È Lui che ci spinge a condividere perché se abbiamo un solo Padre vuol dire che siamo tutti fratelli, chiamati anzi a essere talvolta “provvidenza” gli uni per gli altri.
È Lui Colui al quale affidiamo noi stessi, le nostre famiglie, il nostro lavoro, il nostro futuro, le nostre preoccupazioni, i nostri sogni sapendo che tutti e tutto siamo in buone mani. Bellissime le espressioni del salmo responsoriale che parla del Signore che rimane fedele, dà il pane, libera, rialza, ama, protegge, …

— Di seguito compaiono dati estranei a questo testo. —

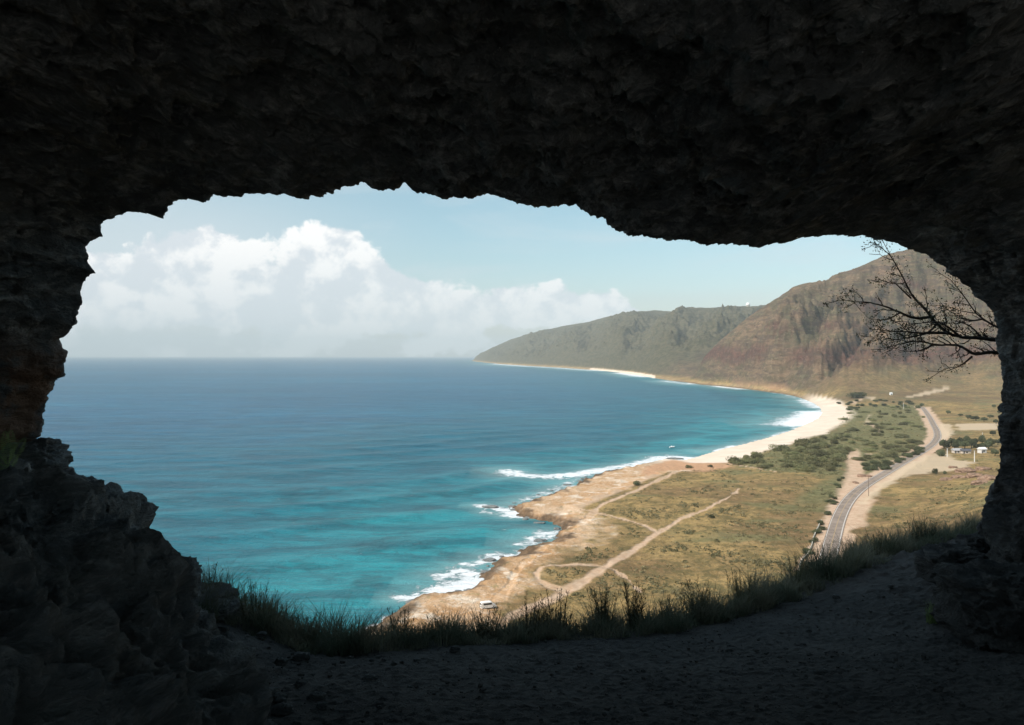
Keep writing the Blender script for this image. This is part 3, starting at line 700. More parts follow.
# loose stones on the cave floor
def ground_at(px, py):
    z = 3.0
    Y = 8.0
    for _ in range(60):
        X = (px-CX)/F*Y; zz = H-float(near_ground(np.array(X), np.array(Y))); Y = .5*Y+.5*zz*F/(py-HY)
    return (X, Y, H-zz)
stones = [(130*1+325, 654, .06, 'dark stone at the front edge of the grass, centre left'), (394, 669, .035, 'small dark stone alone on bare floor left of centre'), (378, 662, .03, 'tiny stone left of the pair below the grass'), (281, 668, .07, 'jagged stone near the left bank on the floor'), (300, 690, .05, 'pale stone on the lower left floor'), (836, 601, .06, 'pale rounded stone at the grass edge below the road'), (847, 707, .06, 'pale stone at the bottom right of the floor'), (795, 594, .05, 'dark stone under the grass right of centre'), (890, 590, .05, 'small stone on the trail below the flat-topped rock'), (262, 640, .06, 'dark stone beside the left bank under the first grass')]
for i, (x, y, s_, lb) in enumerate(stones):
    g = ground_at(x, y); blob_rock('stone', (g[0], g[1], g[2]+s_*.35+.04), (s_*.85, s_*.65, s_*.5), 20+i, lb, 'loose stones on the cave floor', M['rock'], (24, 34))
for i in range(46):
    if i % 2: x, y = rng.uniform(235, 420), rng.uniform(650, 715)
    else: x, y = rng.uniform(700, 925), rng.uniform(585, 720)
    if y < np.interp(x, [235, 330, 700, 800, 925], [640, 662, 645, 625, 590]): continue
    g = ground_at(x, y); s_ = .018+.05*rng.random()**3; blob_rock('stone', (g[0], g[1], g[2]+s_*.2+.02), (s_*1.3, s_, s_*.7), 200+i, 'small loose stone on the trodden dark dirt floor', 'small stones scattered on the dirt floor', M['rock'], (18, 26))
def pebbles():
    ic = np.array([[-1,-1,-1],[1,-1,-1],[1,1,-1],[-1,1,-1],[-1,-1,1],[1,-1,1],[1,1,1],[-1,1,1]])*.6
    q = np.array([[0,3,2,1],[4,5,6,7],[0,1,5,4],[1,2,6,5],[2,3,7,6],[3,0,4,7]])
    mb = MB(); n = 2600
    X = rng.uniform(-3.6, 7.5, n); Y = rng.uniform(5.2, 12, n); keep = Y < np.interp(X, tab_lip_x, tab_lip_y)-.1
    X, Y = X[keep], Y[keep]; Z = near_ground(X, Y)+.02
    for x, y, z in zip(X, Y, Z):
        s_ = .006+.022*rng.random()**4; V = ic*(1+rng.normal(0, .25, (8, 3)))*s_*np.array([1.2, 1, .7]); a = rng.random()*6.28
        V = np.stack([V[:, 0]*math.cos(a)-V[:, 1]*math.sin(a), V[:, 0]*math.sin(a)+V[:, 1]*math.cos(a), V[:, 2]], -1)
        mb.add(V+np.array([x, y, z+s_*.2]), q)
    tag(mb.build('gravel', M['floor']), 'fine loose gravel scattered over the dark cave floor', 'gravel', kind='stuff')
pebbles()

# ------------------------------------------------------------------ grass on the lip
def blades(n, xr, base_fn, hfn, w=.006, bend=.35, segs=4):
    """n tapered bent blades -> verts, quads"""
    X, Y, Z = base_fn(n); n = len(X); Hh = hfn(X, Y, n)
    az = rng.uniform(0, 2*math.pi, n); be = Hh*bend*rng.uniform(.2, 1.6, n); ww = w*rng.uniform(.6, 1.5, n)
    T = np.linspace(0, 1, segs+1)
    cx, cy = np.cos(az), np.sin(az); tw = az+math.pi/2+rng.normal(0, .4, n)
    V = np.zeros((n, segs+1, 2, 3))
    for k, t in enumerate(T):
        x = X+cx*be*t*t; y = Y+cy*be*t*t; z = Z+Hh*t*(1-.22*t*bend)
        hw = ww*(1-t)**.7+.0006
        V[:, k, 0] = np.stack([x-np.cos(tw)*hw, y-np.sin(tw)*hw, z], -1); V[:, k, 1] = np.stack([x+np.cos(tw)*hw, y+np.sin(tw)*hw, z], -1)
    idx = np.arange(n*(segs+1)*2).reshape(n, segs+1, 2)
    Q = np.stack([idx[:, :-1, 0], idx[:, :-1, 1], idx[:, 1:, 1], idx[:, 1:, 0]], -1).reshape(-1, 4)
    return V.reshape(-1, 3), Q
def lip_base(n, depth=1.6, front=.25, xr=(-4.2, 12.5)):
    X = rng.uniform(xr[0], xr[1], n)
    yl = np.interp(X, tab_lip_x, tab_lip_y)
    dpt = depth*(1+.9*ss(3, 8, X))
    Y = yl-front*(.6+.9*noise3(P3(X/.7, X*0)))+rng.random(n)**1.15*dpt
    clump = fbm(P3(X/.33, Y/.33), 2)
    k = rng.random(n) < np.clip(.58+2.0*clump, .06, 1)
    X, Y = X[k], Y[k]
    return X, Y, near_ground(X, Y)-.02+.05*fbm(P3(X/1.6, Y/1.6), 3)
def lip_h(X, Y, n):
    c = fbm(P3(X/.5, Y/.5, 5.), 3); base = np.interp(X, [-4, -2.5, -1, 0, 1, 2, 4, 7, 12], [.58, .46, .38, .40, .42, .42, .48, .52, .55])
    yl = np.interp(X, tab_lip_x, tab_lip_y)
    return base*np.clip(.62+1.5*c, .25, 1.35)*rng.uniform(.55, 1.25, n)*(.45+.55*ss(-.3, .35, Y-yl))*1.1
V1, Q1 = blades(84000, None, lambda n: lip_base(n), lip_h, .0045, .62)
tag(mesh_np('grass', V1, Q1, M['grass'], smooth=False), 'shaded dry green grass growing along the cave lip', 'grass', kind='stuff')

def weed(x, y, h, n, spread, label, group='tall weeds standing on the cave lip'):
    z = float(near_ground(np.array(x), np.array(y)))
    root = empty('tall_weed', (x, y, z), label=label, cat='weed', group=group)
    st = MB(); lv = []; lq = []; cnt = 0
    for i in range(n):
        a = rng.uniform(0, 6.28); sp = rng.uniform(0, spread)*.5; hh = h*rng.uniform(.55, 1.0)*(1-.35*sp/spread)
        lx, ly = math.cos(a)*rng.uniform(.04, .30)*hh, math.sin(a)*rng.uniform(.04, .30)*hh
        b = np.array([math.cos(a)*sp, math.sin(a)*sp, -.05]); T = np.linspace(0, 1, 6)
        pts = np.stack([b[0]+lx*T**1.7, b[1]+ly*T**1.7, b[2]+(hh+.05)*T], -1)
        st.tube(pts, np.linspace(.0045, .0015, 6), 4)
        m = int(40*hh/.6)
        t = rng.uniform(.15, 1.0, m); t[:m//3] = rng.uniform(.72, 1.02, m//3)
        c = np.stack([b[0]+lx*t**1.7, b[1]+ly*t**1.7, b[2]+(hh+.05)*t], -1)
        aa = rng.uniform(0, 6.28, m); L = rng.uniform(.03, .11, m)*(1.2-.75*t); up = rng.uniform(.2, 1.0, m)
        d = np.stack([np.cos(aa)*L, np.sin(aa)*L, up*L], -1); s_ = np.stack([-np.sin(aa), np.cos(aa), 0*aa], -1)*(L*.09)[:, None]
        Vv = np.stack([c, c+d*.5+s_, c+d, c+d*.5-s_], 1).reshape(-1, 3); lv.append(Vv); lq.append(np.arange(len(Vv)).reshape(-1, 4)+cnt); cnt += len(Vv)
    st.build('stem', M['weed'], root); mesh_np('foliage', np.vstack(lv), np.vstack(lq), M['weed'], root, smooth=False)
    return root
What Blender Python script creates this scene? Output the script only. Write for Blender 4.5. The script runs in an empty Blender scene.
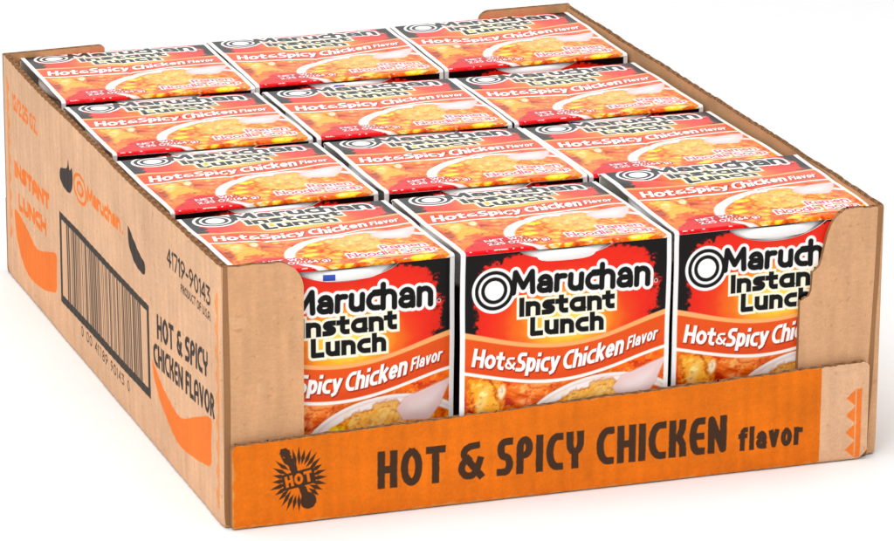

La fiducia in Dio Padre Provvidente ci può sostenere nel grave momento di crisi che ormai da anni stiamo vivendo. In questo periodo siamo chiamati ancora di più ad affidarci al Signore, senza farci prendere dallo scoraggiamento o persino dalla disperazione, ma continuando a metterci in gioco e a darci da fare per trovare soluzioni, nella consapevolezza che è proprio nei momenti difficili che la Provvidenza non ci abbandona.
Il Signore Gesù ci ha fatto conoscere questo Padre Provvidente di cui ci possiamo fidare, rivelandoci che non è solo il suo ma anche il nostro. Gesù stesso è il dono più grande del Padre e ancora una volta ci viene ora donato proprio mentre nell’Eucaristia ringraziamo il Padre per il dono del Figlio e per tutti i doni ricevuti. Ma con Dio funziona così: mentre lo ringrazi, ti sta già colmando di nuovi doni, anzi ti dona se stesso.
Tutto ciò riempie oggi il nostro cuore di gioia e di fiducia e dice il senso profondo di questa giornata di ringraziamento. Sì, siamo figli di un Padre di cui possiamo fidarci e per questo diciamo grazie.